The state of home-sharing in New Zealand


A week after announcing it would stop collecting data for its Commercial Accommodation Monitor, Stats NZ released its first set of data about the economic impact of the home-sharing sector in New Zealand.

The new report revealed insights into peer-to-peer accommodation services like Airbnb and Bookabach, a data set that is notably absent from the Commercial Accommodation Monitor.

Firstly, Stats NZ revealed the estimated size of the accommodation-sharing economy in New Zealand to be $550 million in gross revenue, with approximately 8.8 million guests for the year ended March 2018.

Stats NZ reported that in 2013, accommodation-sharing accounted for 6 percent of the accommodation industry’s total revenue and accounted for 8 percent of guest nights.
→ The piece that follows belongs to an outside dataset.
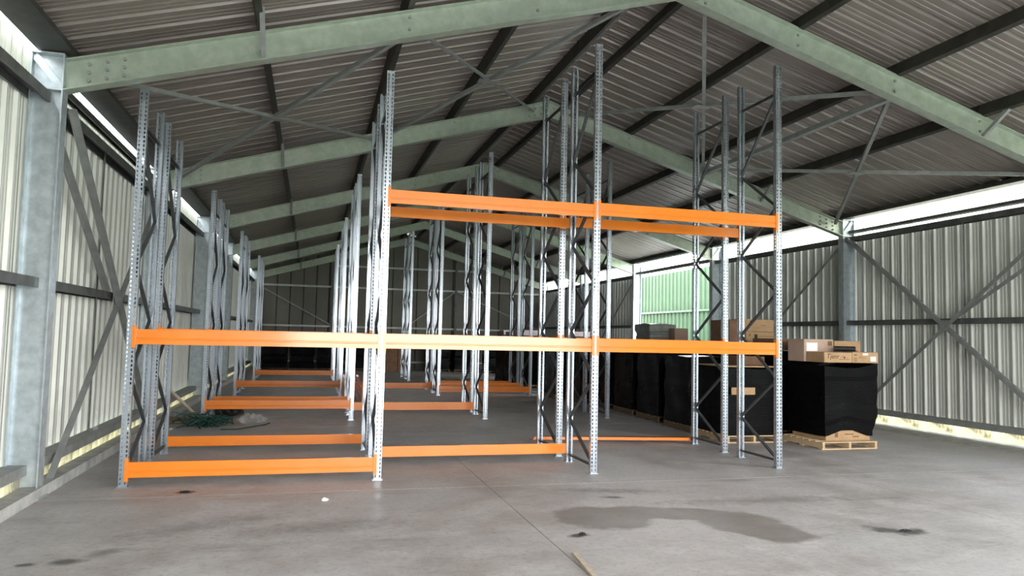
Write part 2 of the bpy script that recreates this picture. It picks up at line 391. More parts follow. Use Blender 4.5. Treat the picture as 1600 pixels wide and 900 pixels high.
# ------------------------------------------------------------------ roof
ceiling = structure('ceiling', 'pitched roof of ribbed grey sheets on dark purlins')
RP = .352; RW = RP*2; RIB = .048
XE = -2.925; hx = XA - XE; Lx = Vector((hx, 0, SL*hx)); ln = Vector((-SL, 0, 1)).normalized()
me_sl = sheet_mesh('roof_sheet', 2, RP, RIB, (0, 1, 0), Lx, ln, ROOF)
Lr = Vector((-hx, 0, SL*hx)); rn = Vector((SL, 0, 1)).normalized()
me_sr = sheet_mesh('roof_sheet', 2, RP, RIB, (0, 1, 0), Lr, rn, ROOF)
zeave = zr(XL)+ZROOF + SL*(XE-XL)
for i in range(int((37.45+3.0)/RW)+1):
    y = -3.0+i*RW
    link('roof_sheet', me_sl, ceiling, (XE, y, zeave)); link('roof_sheet', me_sr, ceiling, (2*XA-XE, y, zeave))
PX = [-.68, .99, 2.60, 4.22, 4.92, 6.42, 8.06, 9.60]
def purlin(x, y0, y1, z0, d=.198, w=.075):
    mb = MB(); left = x < XA
    U = Vector((1, 0, SL)).normalized() if left else Vector((1, 0, -SL)).normalized()
    V = Vector((-U.z, 0, U.x))
    mb.extrude(C_prof(d, w), (x-.037, y0, z0), (x-.037, y1, z0), U, V); mb.obj('purlin', PURL, ceiling)
for x in PX:
    for k in range(7):
        purlin(x, P[k]+.002, P[k+1]-.002, zr(x)+RD+.0)
# eaves beams
for k in range(7):
    mb = MB(); mb.box(-2.90, P[k]+.002, 4.665, -2.55, P[k+1]-.002, zr(-2.90)+ZROOF-.004); mb.obj('eaves_beam', PURL, ceiling)
    mb = MB(); mb.box(11.74, P[k]+.002, 4.655, 11.99, P[k+1]-.002, zr(11.99)+ZROOF-.004); mb.obj('eaves_beam', PURL, ceiling)
mb = MB(); mb.extrude([(-.28,-.09),(0,0),(.28,-.09),(.28,-.10),(0,-.012),(-.28,-.10)], (XA, -3.0, zr(XA)+ZROOF+.05), (XA, 37.45, zr(XA)+ZROOF+.05), (1, 0, 0), (0, 0, 1)); mb.obj('ridge_cap', ROOF, ceiling)
# roof cross bracing in the braced bay
def roof_x(xa, xb):
    y0, y1 = P[2]+.12, P[3]-.12; zf = lambda x: zr(x)+.16
    for a, b in (((xa, y0), (xb, y1)), ((xb, y0), (xa, y1))):
        bar_between(MB(), (a[0], a[1], zf(a[0])), (b[0], b[1], zf(b[0])), L_prof(.06), (0, 0, 1)).obj('roof_brace', BRST, ceiling)
    xm = (xa+xb)/2
    MB().box(xm-.16, (y0+y1)/2-.09, zf(xm)-.012, xm+.16, (y0+y1)/2+.09, zf(xm)-.004).obj('gusset_plate', BRST, ceiling)
for a, b in ((-2.45, 1.05), (1.05, 4.2), (5.0, 8.1), (8.1, 11.5)): roof_x(a, b)
mb = MB(); mb.box(8.12, P[2]+.1, 5.40, 8.22, P[3]-.1, 5.48); mb.obj('roof_strut', BRST, ceiling)

# ------------------------------------------------------------------ portal frames
CH = math.cos(math.atan(SL))
def bolt_grid(pts, axis, name, parent):
    mb = MB()
    for p in pts:
        p = Vector(p); mb.tube([p, p+Vector(axis)*.022], .021, 6)
    o = mb.obj(name, BRST, parent); o['kind'] = 'stuff'
def portal(k):
    y = P[k]
    fr = structure('portal_frame', 'pale green-grey steel portal frame, number %d back from the door' % (k+1) if 0 else None)
    for s, xi, xo in ((-1, XL, -2.955), (1, XR, 12.095)):
        mb = MB(); mb.extrude(I_prof(abs(xi-xo), .17), ((xi+xo)/2, y, 0), ((xi+xo)/2, y, 4.635), (0, 1, 0), (1, 0, 0)); c = mb.obj('column', COLST, fr)
        MB().box(min(xi, xo), y-.10, 4.635, max(xi, xo), y+.10, 4.65).obj('cap_plate', COLST, c)
        a, b = sorted((xi-s*-.015, xo-s*.015))
        MB().box(a, y-.08, ZE-.006, b, y+.08, ZE+.008).obj('stiffener', COLST, c)
        bar_between(MB(), (xo-s*.02, y-.045, 4.62), (xi+s*.02, y-.045, ZE+.02), RB(.075, .012), (0, 1, 0)).obj('stiffener', COLST, c)
        MB().box(min(xi, xo)-.03, y-.13, 0, max(xi, xo)+.03, y+.13, .02).obj('base_plate', COLST, c)
    for s in (-1, 1):
        xe = XL if s < 0 else XR
        d = Vector((-s, 0, SL)).normalized(); up = Vector((s*SL, 0, 1)).normalized()
        dep = RD*CH
        p0 = Vector((xe, y, ZE)) + up*(dep/2) - d*0.02; 
        t = (abs(XA-xe))/abs(d.x); p1 = Vector((xe, y, ZE)) + up*(dep/2) + d*(t - up.x*s*dep/2*0)
        # shear-cut ends so the rafters meet columns and ridge on vertical planes
        pr = I_prof(dep, .165); mb = MB(); n = len(pr)
        def cut(x):
            out = []
            for a, b in pr:
                base = Vector((xe, y, ZE)) + up*(dep/2+b); tt = (x-base.x)/d.x
                q = base + d*tt; out.append((q.x, y+a, q.z))
            return out
        mb.v = cut(xe) + cut(XA)
        mb.f = [(i, (i+1) % n, n+(i+1) % n, n+i) for i in range(n)] + [tuple(range(n))[::-1], tuple(range(n, 2*n))]
        r = mb.obj('rafter', STEEL, fr)
        f = y-.011
        zc = lambda x, h: zr(x)+h
        if k in (2, 3, 4):
            bolt_grid([(xe - s*(.22+.17*i), f, zc(xe - s*(.22+.17*i), h)) for i in range(3) for h in (.08, .17, .26)], (0, -1, 0), 'bolts', r)
            bolt_grid([(x, f, zc(x, h)) for x in PX if (x < XA) == (s < 0) and abs(x-XA) > .6 for h in (.12, .27)], (0, -1, 0), 'bolts', r)
            bolt_grid([(XA + s*(.14+.13*i), f, zc(XA + s*(.14+.13*i), h)) for i in range(3) for h in (.1, .24)], (0, -1, 0), 'bolts', r)
        xf = -.68 if s < 0 else 9.6
        bar_between(MB(), (xf, y-.06, zr(xf)+.02), (xf, y-.60, zr(xf)+RD+.06), L_prof(.055), (1, 0, 0)).obj('fly_brace', BRST, fr)
    mb = MB(); q = .30
    pl = [(XA-q, zr(XA-q)+.04), (XA, zr(XA)+.04), (XA+q, zr(XA+q)+.04), (XA+q, zr(XA+q)+RD-.03), (XA, zr(XA)+RD-.03), (XA-q, zr(XA-q)+RD-.03)]
    n = 6; mb.v = [(x, y-.014, z) for x, z in pl]+[(x, y-.004, z) for x, z in pl]
    mb.f = [tuple(range(n)), tuple(range(n, 2*n))[::-1]]+[(j, (j+1) % n, n+(j+1) % n, n+j) for j in range(n)]
    mb.obj('apex_plate', STEEL, fr)
    return fr
ORD = ['behind the camera', 'just ahead of the doorway', 'nearest in view, before the racks', 'between first and second rack rows', 'behind the second rack row', 'behind the third rack row', 'behind the last rack row', 'against the dim end wall']
for k in range(8):
    fr = portal(k); fr['label'] = 'green-grey steel portal frame ' + ORD[k]

# ------------------------------------------------------------------ outside
outside = structure('outside_ground', 'grassy yard outside the shed')
MB().box(-60, -70, -.45, 80, 100, -.25).obj('grass_field', GRASS, outside)
MB().box(-3.0, -30, -.24, 12.2, -3.2, -.03).obj('yard_apron', GRAVEL, outside)
MB().box(12.35, -12, -.24, 16.0, 46, -.03).obj('yard_apron', GRAVEL, outside)
shed = tag(empty('green_shed', (16.0, 0, 0)), 'pale green corrugated shed standing outside the open side bay', 'shed')
me_g = sheet_mesh('wall_sheet', 3, .36, .06, (0, 1, 0), (0, 0, 3.0), (-1, 0, 0), GREENS)
me_g2 = sheet_mesh('wall_sheet', 3, .36, .06, (0, 1, 0), (0, 0, 1.85), (-1, 0, 0), GREENS)
for i in range(20):
    link('wall_sheet', me_g, shed, (0, 24+i*1.08, .08)); link('wall_sheet', me_g2, shed, (.07, 24+i*1.08, 3.07))
MB().box(-.12, 24, 3.02, .0, 45.6, 3.10).obj('ledge_flashing', GREENS, shed)
MB().box(.08, 24, -.05, 6, 45.6, 4.85).obj('shed_body', GREENS, shed)
MB().box(-.05, 24, -.2, .08, 45.6, .08).obj('plinth', KERB, shed)

# ------------------------------------------------------------------ pallet racks
def post_mesh(H):
    xs = [-.045, -.035, -.017, .017, .035, .045]
    zs = []; z = .03; zs.append(0.0)
    while z < H-.03: zs += [z, z+.030]; z += .05
    zs.append(H)
    ring = [(-.020, .068), (-.045, .068)] + [(-.045, .040), (-.045, .026)] + [(x, 0) for x in xs] + [(.045, .026), (.045, .040)] + [(.045, .068), (.020, .068)]
    bm = bmesh.new(); n = len(ring)
    rows = [[bm.verts.new((x, y, z)) for x, y in ring] for z in zs]
    for r in range(len(zs)-1):
        hole = r % 2 == 1 and r < len(zs)-2
        for i in range(n-1):
            if hole and i in (5, 7, 2, 10): continue
            bm.faces.new((rows[r][i], rows[r][i+1], rows[r+1][i+1], rows[r+1][i]))
    bmesh.ops.recalc_face_normals(bm, faces=bm.faces)
    bmesh.ops.solidify(bm, geom=bm.faces[:], thickness=.0022)
    me = bpy.data.meshes.new('post'); bm.to_mesh(me); bm.free(); me.materials.append(POST); return me
me_base = MB().box(-.065, -.02, 0, .065, .10, .006).mesh('base_plate', POST)
FD = 1.009
def frame_proto(H):
    fr = empty('upright_frame'); pm = post_mesh(H)
    a = link('post', pm, fr, (0, 0, .004)); b = link('post', pm, fr, (0, FD, .004), math.pi)
    link('base_plate', me_base, fr, (0, 0, 0)); link('base_plate', me_base, fr, (0, FD, 0), math.pi)
    ya, yb = .045, FD-.045
    top = H-.43; zs = [.12]; z = .62
    while z < top-.7: zs.append(z); z += .62
    zs.append(top)
    pr = [(-.02,-.013),(.02,-.013),(.02,.013),(.015,.013),(.015,-.009),(-.015,-.009),(-.015,.013),(-.02,.013)]
    side = 0
    ends = (ya, yb)
    for i in range(len(zs)-1):
        p0 = (0, ends[side], zs[i]); p1 = (0, ends[1-side], zs[i+1]); side = 1-side
        bar_between(MB(), p0, p1, [(v, u) for u, v in pr], (1, 0, 0)).obj('diagonal_brace', LACE, fr)
    for z in (.105, top+.03):
        bar_between(MB(), (0, ya, z), (0, yb, z), [(v, u) for u, v in pr], (1, 0, 0)).obj('horizontal_brace', LACE, fr)
    return fr
HEI = [4.50, 5.05, 5.75, 5.79]
PROTO = [None]*4; FIRST = [True]*4
for i in range(4): PROTO[i] = frame_proto(HEI[i])
def add_frame(rack, i):
    f = PROTO[i] if FIRST[i] else copy_tree(PROTO[i]); FIRST[i] = False
    f.parent = rack; f.location = (RX[i], 0, 0); return f
BL = BAY-.092
def beam_mesh(h):
    g = .006
    prof = [(0, 0), (0, h*.30), (g, h*.335), (g, h*.40), (0, h*.435), (0, h), (.048, h), (.048, 0)]     # u = depth, v = height; pressed groove on the face
    def mk():
        mb = MB(); mb.extrude(prof, (0, 0, 0), (BL, 0, 0), (0, 1, 0), (0, 0, 1)); return mb.mesh('beam', ORNG)
    return mk()
ME_BEAM = {h: beam_mesh(h) for h in (.17, .14)}
def conn_mesh(h):
    bm = bmesh.new(); H = .25 if h > .15 else .21; z0 = (h-H)/2
    mb = MB(); t = .004
    prof = [(-.034, -.004), (t, -.004), (t, .055), (0, .055), (0, 0), (-.034, 0)]
    mb.extrude(prof, (0, 0, z0), (0, 0, z0+H), (1, 0, 0), (0, 1, 0))
    return mb.mesh('beam_connector', ORNG)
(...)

By 2018, accommodation-sharing was estimated to make up 12 percent of accommodation revenue, and 18.1 percent of guest nights.

The data for the total accommodation guest nights most clearly shows the growth of accommodation sharing properties. The accommodation survey showed 39.9 million commercial guest nights in the year ending March 2018.

Stats NZ however estimates there were 8.1 million accommodation-sharing guest nights, which would bring the total accommodation industry guest nights closer to 48.7 million. It also shows that accommodation-sharing likely accounts for just over 18 percent of guest nights in New Zealand.

The contribution to GDP also showed similar growth patterns. As of 2013, the economic impact was estimated at $106 million and by March 2018 it had almost tripled, reaching $299 million.
Airbnb was happy to see the new data.

“This report confirms our own data which shows home sharing is a massive benefit to New Zealand’s tourism industry and economy,” said Brent Thomas, head of public policy, Australia and New Zealand.

“Home sharing now accounts for nearly one in five guest nights, which indicates just how important the sector is to New Zealand tourism.”

Charlie Ives, executive officer, of Regional Tourism New Zealand also welcomed the new research but wished there was more information regarding the regions.

“On the one hand we’ve got Statistics NZ filling a gap with valuable information about a part of the industry we need to understand, while on the other, MBIE is not prepared to continue providing the only data that gives us insights into both domestic and international commercial visitor stay nights,” said Ives.

“Every indication is that ‘peer-to-peer’ accommodation is giving a boost to the regions that don’t have major accommodation infrastructure, by offering alternative places for visitors to stay. Research to understand how that impacts the regions, now and in the future, would be enormously helpful for the industry and its funders.”